Bash Script Binary Search

ぐ巨炮叔叔 提交于 2019-11-28 14:24:08

A binary search needs the max and min boundaries of the search. Starting at zero is great, but your last variable is a little off. Try: last=$(($#students[@]} - 1)) the - 1 will put your array at the correct size (arrays start at zero and go to one less of their size.)

After that try the following pseudo code:

while (last is <= first) 
  middle = midway point between first and last

  // make sure that your comparing just the names "Ann",
  // not your whole string "Ann:A"
  if (students[middle] == student)
    exit loop
  else if (students[middle] < student)
    first = middle + 1
  else if (students[middle] > student)
    last = middle - 1

I'm not great at bash scripting, so I won't try and fix (if it even needs fixing) most of your syntax. The pseudo code should get you most of the way there if you figure out the syntax.

I think it's best to use a generic binary search function then to code your own for your particular case.

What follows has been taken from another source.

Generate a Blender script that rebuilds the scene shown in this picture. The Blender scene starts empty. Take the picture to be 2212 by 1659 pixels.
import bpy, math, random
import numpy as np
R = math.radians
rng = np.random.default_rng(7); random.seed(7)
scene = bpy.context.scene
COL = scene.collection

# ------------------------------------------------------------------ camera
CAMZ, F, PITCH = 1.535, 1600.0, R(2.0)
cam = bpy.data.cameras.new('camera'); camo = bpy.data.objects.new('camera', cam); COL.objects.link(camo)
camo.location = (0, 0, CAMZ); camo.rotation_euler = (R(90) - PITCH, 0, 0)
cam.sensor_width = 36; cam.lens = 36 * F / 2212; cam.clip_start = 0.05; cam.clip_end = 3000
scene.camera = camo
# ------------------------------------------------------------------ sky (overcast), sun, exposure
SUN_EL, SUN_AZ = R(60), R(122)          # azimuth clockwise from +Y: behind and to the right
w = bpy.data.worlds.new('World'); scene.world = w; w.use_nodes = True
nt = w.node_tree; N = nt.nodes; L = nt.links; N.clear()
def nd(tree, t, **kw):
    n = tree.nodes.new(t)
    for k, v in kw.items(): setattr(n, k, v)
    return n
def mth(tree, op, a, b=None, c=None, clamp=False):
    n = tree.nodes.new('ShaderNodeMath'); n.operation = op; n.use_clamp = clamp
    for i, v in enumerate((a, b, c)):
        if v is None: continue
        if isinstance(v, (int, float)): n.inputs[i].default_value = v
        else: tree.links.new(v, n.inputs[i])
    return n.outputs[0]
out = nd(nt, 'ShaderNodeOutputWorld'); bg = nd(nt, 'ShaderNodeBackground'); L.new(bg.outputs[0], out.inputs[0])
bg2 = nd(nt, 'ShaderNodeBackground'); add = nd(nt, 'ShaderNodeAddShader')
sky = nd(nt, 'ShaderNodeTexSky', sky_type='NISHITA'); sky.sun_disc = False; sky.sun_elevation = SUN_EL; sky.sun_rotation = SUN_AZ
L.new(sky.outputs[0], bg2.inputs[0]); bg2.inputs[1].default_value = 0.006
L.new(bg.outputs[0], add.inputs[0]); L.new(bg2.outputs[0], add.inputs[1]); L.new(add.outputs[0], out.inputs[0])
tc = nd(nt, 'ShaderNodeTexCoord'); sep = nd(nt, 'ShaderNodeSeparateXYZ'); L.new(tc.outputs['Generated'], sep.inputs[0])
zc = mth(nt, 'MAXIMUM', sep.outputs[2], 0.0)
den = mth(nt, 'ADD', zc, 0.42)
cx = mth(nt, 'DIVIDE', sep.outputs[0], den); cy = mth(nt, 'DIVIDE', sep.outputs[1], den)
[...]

Binary search function in bash

# Returns the largest i for which `command i` succeeds (exits with a null exit code)
function dichotomic_search {

  min=$1
  max=$2
  command=$3

  while [ $min -lt $max ]; do
    # Compute the mean between min and max, rounded up to the superior unit
    current=`expr '(' "$min" + "$max" + 1 ')' / 2`
    if $command $current
      then min=$current
      else max=`expr $current - 1`
    fi
  done

  echo $min
}

It calls the function given as its last argument repetitively using binary search to find the last value for which it returns true. More explanations on Github

Binary search through a bash array

In your case, you would use it like that:

#!/usr/bin/env bash

source dichotomic.sh
arr=(Ann:C Bob:A Cindy:B Dean:E Emily:A Karen:A Zob:A)

function is_smaller {
  element=$(echo ${arr[$2]} | cut -f1 -d :)
  if [[ "$element" > "$1" ]]
    then false
    else true
  fi
}

read target
highest_index=`expr ${#arr[@]} - 1`
index=$(dichotomic_search 0 $highest_index "is_smaller $target")
echo "${arr[$index]}"

This solution assumes that you are looking for the first successful execution of a command, rather than an element in an array.

lo=1
hi=100
while [ $(expr $hi - $lo) -ne 1 ]; do
  mid=$(expr $lo + '(' $hi - $lo ')' / 2)

  # Your command here
  test 44 -gt $mid

  if [ $? -eq 0 ]; then lo=$mid; else hi=$mid; fi
done
echo "$lo"

This always print the first value for which the execution of your command succeeds, unlike @lovasoa solution that is off by one in about half of the configurations. You can validate that by using seq 1 100 | while read o; do SCRIPT; done where SCRIPT is the above algorithm with test $o -gt $mid as the tested command.